A Christian has the indwelling of the Holy Spirit, who convicts of sin. It was this work of the Holy Spirit that first led a person to repent of sin and to place all their faith in Christ for salvation. Once a Christian, they become more sensitive to sin as they desire to be more and more like Jesus. Ideally, they will make steady progress but sometimes it’s a case of one step forward, two back. That’s when the Holy Spirit disturbs, until there is prayerful seeking, repentance, and going forward in faith again. Then the peace of God returns.
But if a Christian turns a blind eye to their sin, dismissing it as slight, or rationalising it away with excuses, that is when bitterness can start to take root in their heart, as it did with me, despite several warnings before eventual discipline. Only after God’s discipline fell did I truly face up to my sin, confessing the truth of Hebrews 12:15.
When quoting 1 John 5:18, as to how Christians can know that they have eternal life (present tense), John links that assurance to having “believed in the name of the Son of God”. This is the key to assurance. If the expression of belief is the same as that of the apostle Peter in Matthew 16:13-17, then it will not be a verbal, formulaic response but an exclamation of faith given by the Father’s revelation to us. That’s how it was with Peter, and Jesus rejoiced that Peter’s new understanding had been given to him by God. None of the other apostles (up to that point) had twigged as to just what it meant to believe in Jesus as the Son of God. That expression of belief in the name of the Son of God gets to the core of understanding just who Jesus really is. That is why so many people who sincerely say they are Christians shrink back from expressing assurance about the promise of salvation: the full reality of just who Jesus is has not yet broken through, as it did with Peter. But when that happens, they will know the power of that transforming grace of God, in Christ, and all their confidence will be in that, and not in themselves, either trying (vainly) to live a sin-free life, or diligently and fearfully seeking to confess every sin, known or (impossibly) unknown to them.

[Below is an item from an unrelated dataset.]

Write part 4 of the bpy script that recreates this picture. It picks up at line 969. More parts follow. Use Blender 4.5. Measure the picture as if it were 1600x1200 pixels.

Finally, all who trust only in what Christ did to save them should know even now that all their sin was freely pardoned due to the magnitude of what Christ achieved. But on the Day of Judgment all those who followed mere religious systems or formulas, or who were totally irreligious, will discover they are “the goats”, and all their sin will be punished. Their unsaved state will remain. The Righteous Judge of all the earth will judge justly. Everything hidden will be revealed.
So, in answer to, Can punishment for unintentional sins be reconciled with Christians knowing they have eternal life? - It is only those who are not yet children of God who should fear adverse judgment. As the Bible states,
“The Spirit itself beareth witness with our spirit, that we are
children of God: And if children, then heirs; heirs of God, and
joint-heirs with Christ; if so be that we suffer with him, that we may
be glorified together.” (Romans 8:16-17)
The reconciliation lies in Christians being disciplined by God, before the Day of Judgment, for he knows all their sin, and because they walk in the light of Christ, they see the sin they need to confess, exactly as 1 John 1:6-9 explains.